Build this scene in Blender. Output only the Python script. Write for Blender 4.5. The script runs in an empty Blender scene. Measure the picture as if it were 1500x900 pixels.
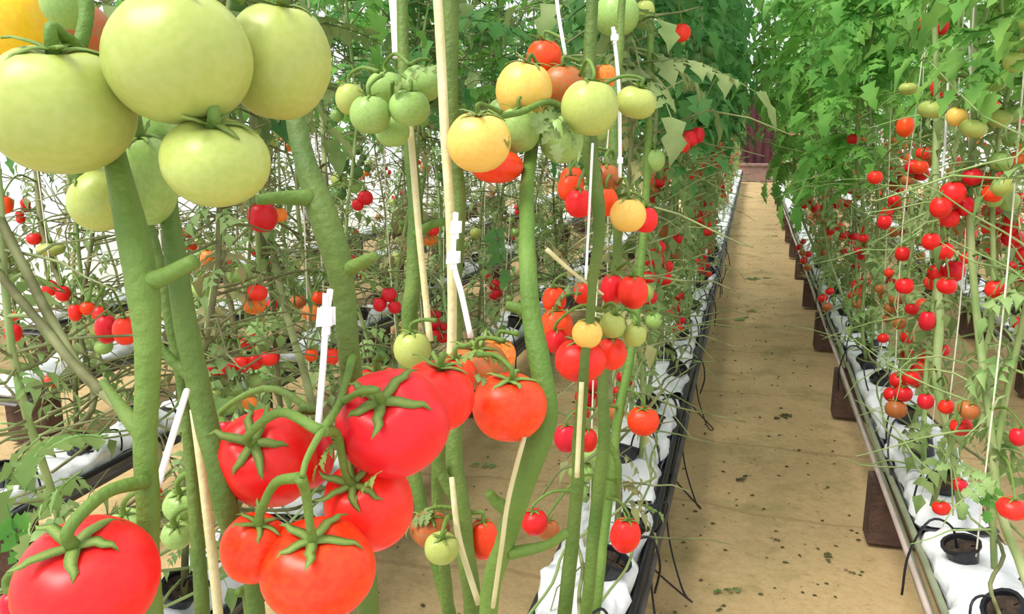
import bpy, math, random
from mathutils import Vector, Matrix, noise
R = random.Random(7)
C = bpy.context.scene.collection
PI = math.pi
# ------------------------------------------------------------------ camera
H = 1.4; F = 1200.0
TH = math.atan(265 / F); PS = math.atan(354 / F * math.cos(TH))
RT = Vector((math.cos(PS), math.sin(PS), 0))
FW = Vector((-math.sin(PS) * math.cos(TH), math.cos(PS) * math.cos(TH), -math.sin(TH)))
UP = Vector((-math.sin(PS) * math.sin(TH), math.cos(PS) * math.sin(TH), math.cos(TH)))
CAM = Vector((0, 0, H))
def at(px, py, d):
    return CAM + d * (FW + (px - 750) / F * RT + (450 - py) / F * UP)
cd = bpy.data.cameras.new('camera'); cd.sensor_width = 36; cd.lens = 36 * F / 1500
cd.clip_start = 0.02; cd.clip_end = 200
cam = bpy.data.objects.new('camera', cd); C.objects.link(cam)
m3 = Matrix((RT, UP, -FW)).transposed()
cam.matrix_world = Matrix.Translation(CAM) @ m3.to_4x4()
bpy.context.scene.camera = cam
cd.dof.use_dof = False

# ------------------------------------------------------------------ materials
def mat(name, col, rough=0.5, var=None, scale=8.0, transl=0.0, spec=0.4, bump=0.0, bscale=30.0, rand=0.0, sub=0.0, detail=4.0):
    m = bpy.data.materials.new(name); m.use_nodes = True
    nt = m.node_tree; nd = nt.nodes; ln = nt.links
    b = nd['Principled BSDF']; out = nd['Material Output']
    b.inputs['Roughness'].default_value = rough
    b.inputs['Specular IOR Level'].default_value = spec
    tc = nd.new('ShaderNodeTexCoord')
    src = None
    if var:
        nz = nd.new('ShaderNodeTexNoise'); nz.inputs['Scale'].default_value = scale; nz.inputs['Detail'].default_value = detail
        ln.new(tc.outputs['Object'], nz.inputs['Vector'])
        cr = nd.new('ShaderNodeValToRGB'); cr.color_ramp.elements[0].position = 0.35; cr.color_ramp.elements[1].position = 0.65
        cr.color_ramp.elements[0].color = (*col, 1); cr.color_ramp.elements[1].color = (*var, 1)
        ln.new(nz.outputs['Fac'], cr.inputs['Fac']); src = cr.outputs['Color']
    else:
        rgb = nd.new('ShaderNodeRGB'); rgb.outputs[0].default_value = (*col, 1); src = rgb.outputs[0]
    if rand > 0:
        oi = nd.new('ShaderNodeObjectInfo'); hs = nd.new('ShaderNodeHueSaturation')
        mr = nd.new('ShaderNodeMapRange'); mr.inputs['To Min'].default_value = 1 - rand; mr.inputs['To Max'].default_value = 1 + rand
        ln.new(oi.outputs['Random'], mr.inputs['Value']); ln.new(mr.outputs[0], hs.inputs['Value'])
        mr2 = nd.new('ShaderNodeMapRange'); mr2.inputs['To Min'].default_value = 0.5 - rand * 0.06; mr2.inputs['To Max'].default_value = 0.5 + rand * 0.06
        ln.new(oi.outputs['Random'], mr2.inputs['Value']); ln.new(mr2.outputs[0], hs.inputs['Hue'])
        ln.new(src, hs.inputs['Color']); src = hs.outputs['Color']
    ln.new(src, b.inputs['Base Color'])
    if sub > 0:
        b.inputs['Subsurface Weight'].default_value = sub
        b.inputs['Subsurface Radius'].default_value = (0.02, 0.012, 0.006); b.inputs['Subsurface Scale'].default_value = 0.6
    if bump > 0:
        n2 = nd.new('ShaderNodeTexNoise'); n2.inputs['Scale'].default_value = bscale; n2.inputs['Detail'].default_value = 5
        ln.new(tc.outputs['Object'], n2.inputs['Vector'])
        bp = nd.new('ShaderNodeBump'); bp.inputs['Strength'].default_value = bump; bp.inputs['Distance'].default_value = 0.02
        ln.new(n2.outputs['Fac'], bp.inputs['Height']); ln.new(bp.outputs[0], b.inputs['Normal'])
    if transl > 0:
        tr = nd.new('ShaderNodeBsdfTranslucent'); ln.new(src, tr.inputs['Color'])
        mx = nd.new('ShaderNodeMixShader'); mx.inputs[0].default_value = transl
        ln.new(b.outputs[0], mx.inputs[1]); ln.new(tr.outputs[0], mx.inputs[2]); ln.new(mx.outputs[0], out.inputs['Surface'])
    return m
def s(r, g, b):
    f = lambda c: (c / 255 / 12.92) if c / 255 <= 0.04045 else ((c / 255 + 0.055) / 1.055) ** 2.4
    return (f(r), f(g), f(b))
M = {}
# ripening stages of the skin: two tones of the fruit itself
for k, a, b2 in [('red', s(240, 38, 30), s(246, 62, 42)), ('crimson', s(214, 22, 30), s(232, 40, 40)), ('vermilion', s(244, 66, 22), s(250, 96, 30)),
                 ('orange', s(245, 110, 40), s(250, 150, 60)), ('yellow', s(240, 190, 90), s(238, 208, 120)), ('gold', s(240, 196, 40), s(240, 165, 40)),
                 ('pale', s(168, 180, 90), s(186, 192, 112)), ('green', s(142, 176, 92), s(172, 198, 118)), ('rust', s(186, 88, 42), s(160, 112, 58)),
                 ('darkgreen', s(84, 124, 62), s(112, 148, 80))]:
    M[k] = mat('tomato_skin_' + k, a, 0.36, tuple(p * .6 + q * .4 for p, q in zip(a, b2)) if k not in ('rust', 'orange') else b2, 7, detail=1.0, spec=0.35, sub=0.12, rand=0.06)
M['stem'] = mat('green_stem', s(84, 114, 38), 0.6, s(108, 134, 56), 9, bump=0.25, bscale=120, rand=0.1)
M['stem_dark'] = mat('dark_green_stem', s(76, 104, 36), 0.6, s(102, 124, 52), 9, bump=0.25, bscale=120, rand=0.1)
M['stem_far'] = mat('olive_stem', s(124, 152, 84), 0.6, s(156, 168, 112), 14, rand=0.25)
M['stem_dry'] = mat('brown_stem', s(94, 96, 56), 0.7, s(140, 146, 98), 14, rand=0.25)
M['calyx'] = mat('sepal_green', s(110, 146, 60), 0.6, s(144, 158, 82), 40, rand=0.1, transl=0.15)
M['leaf'] = mat('tomato_leaf_bright', s(98, 158, 74), 0.6, s(150, 200, 100), 5, transl=0.5, rand=0.18, spec=0.25)
M['leaf_dark'] = mat('tomato_leaf_deep', s(74, 132, 70), 0.6, s(114, 168, 96), 7, transl=0.55, rand=0.2, spec=0.25)
M['leaf_olive'] = mat('tomato_leaf_olive', s(116, 148, 84), 0.6, s(160, 180, 118), 10, transl=0.3, rand=0.2, spec=0.2)
M['leaf_dry'] = mat('tomato_leaf_withered', s(142, 144, 98), 0.8, s(172, 164, 116), 12, transl=0.25, rand=0.2, spec=0.1)
M['string'] = mat('pale_twine', s(226, 218, 190), 0.8, s(240, 236, 220), 60)
M['string_white'] = mat('white_twine', s(246, 244, 240), 0.6)
M['cane'] = mat('straw_cane', s(202, 192, 138), 0.6, s(222, 212, 166), 20, bump=0.2, bscale=60)
M['clip'] = mat('white_plastic_clip', s(250, 250, 250), 0.35)
M['bag'] = mat('white_film_bag', s(232, 234, 236), 0.35, s(214, 216, 218), 5, bump=0.5, bscale=14, rand=0.06)
M['black'] = mat('black_plastic', s(24, 24, 30), 0.35, s(38, 38, 44), 10)
M['hose'] = mat('black_hose', s(26, 26, 32), 0.4)
M['soil'] = mat('dark_substrate', s(48, 38, 30), 0.95, s(74, 60, 48), 60, bump=0.8, bscale=90)
M['block'] = mat('brown_block', s(104, 80, 68), 0.9, s(80, 62, 56), 14, bump=0.6, bscale=60, rand=0.12)
M['pipe'] = mat('grey_green_pipe', s(140, 144, 118), 0.5, s(116, 122, 98), 9, rand=0.1)
M['pipe_dark'] = mat('dark_pipe', s(58, 56, 56), 0.5, s(84, 78, 74), 9)
M['pipe_pale'] = mat('pinkish_pipe', s(196, 176, 168), 0.5, s(170, 154, 146), 9)
M['tray'] = mat('grey_tray', s(150, 148, 146), 0.5, s(120, 118, 116), 6)
M['step'] = mat('grey_brick_step', s(150, 120, 112), 0.9, s(128, 104, 100), 6, bump=0.3)
M['maroon'] = mat('maroon_curtain', s(84, 40, 44), 0.9, s(60, 30, 36), 3)
M['film'] = mat('greenhouse_film', (0.88, 0.9, 0.9), 0.5, (0.8, 0.83, 0.84), 1.2, transl=0.6)
M['tube'] = mat('galvanised_tube', s(196, 200, 202), 0.4)
M['debris'] = mat('dark_leaf_crumbs', s(78, 66, 40), 0.9, s(92, 96, 52), 6)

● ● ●

Requirement ▸ Take the lines from the start of the material to the line with "cd.dof.use_dof = False", both included, and transcribe them exactly without the pictures.

In response ▸
Build this scene in Blender. Output only the Python script. Write for Blender 4.5. The script runs in an empty Blender scene. Measure the picture as if it were 1500x900 pixels.
import bpy, math, random
from mathutils import Vector, Matrix, noise
R = random.Random(7)
C = bpy.context.scene.collection
PI = math.pi
# ------------------------------------------------------------------ camera
H = 1.4; F = 1200.0
TH = math.atan(265 / F); PS = math.atan(354 / F * math.cos(TH))
RT = Vector((math.cos(PS), math.sin(PS), 0))
FW = Vector((-math.sin(PS) * math.cos(TH), math.cos(PS) * math.cos(TH), -math.sin(TH)))
UP = Vector((-math.sin(PS) * math.sin(TH), math.cos(PS) * math.sin(TH), math.cos(TH)))
CAM = Vector((0, 0, H))
def at(px, py, d):
    return CAM + d * (FW + (px - 750) / F * RT + (450 - py) / F * UP)
cd = bpy.data.cameras.new('camera'); cd.sensor_width = 36; cd.lens = 36 * F / 1500
cd.clip_start = 0.02; cd.clip_end = 200
cam = bpy.data.objects.new('camera', cd); C.objects.link(cam)
m3 = Matrix((RT, UP, -FW)).transposed()
cam.matrix_world = Matrix.Translation(CAM) @ m3.to_4x4()
bpy.context.scene.camera = cam
cd.dof.use_dof = False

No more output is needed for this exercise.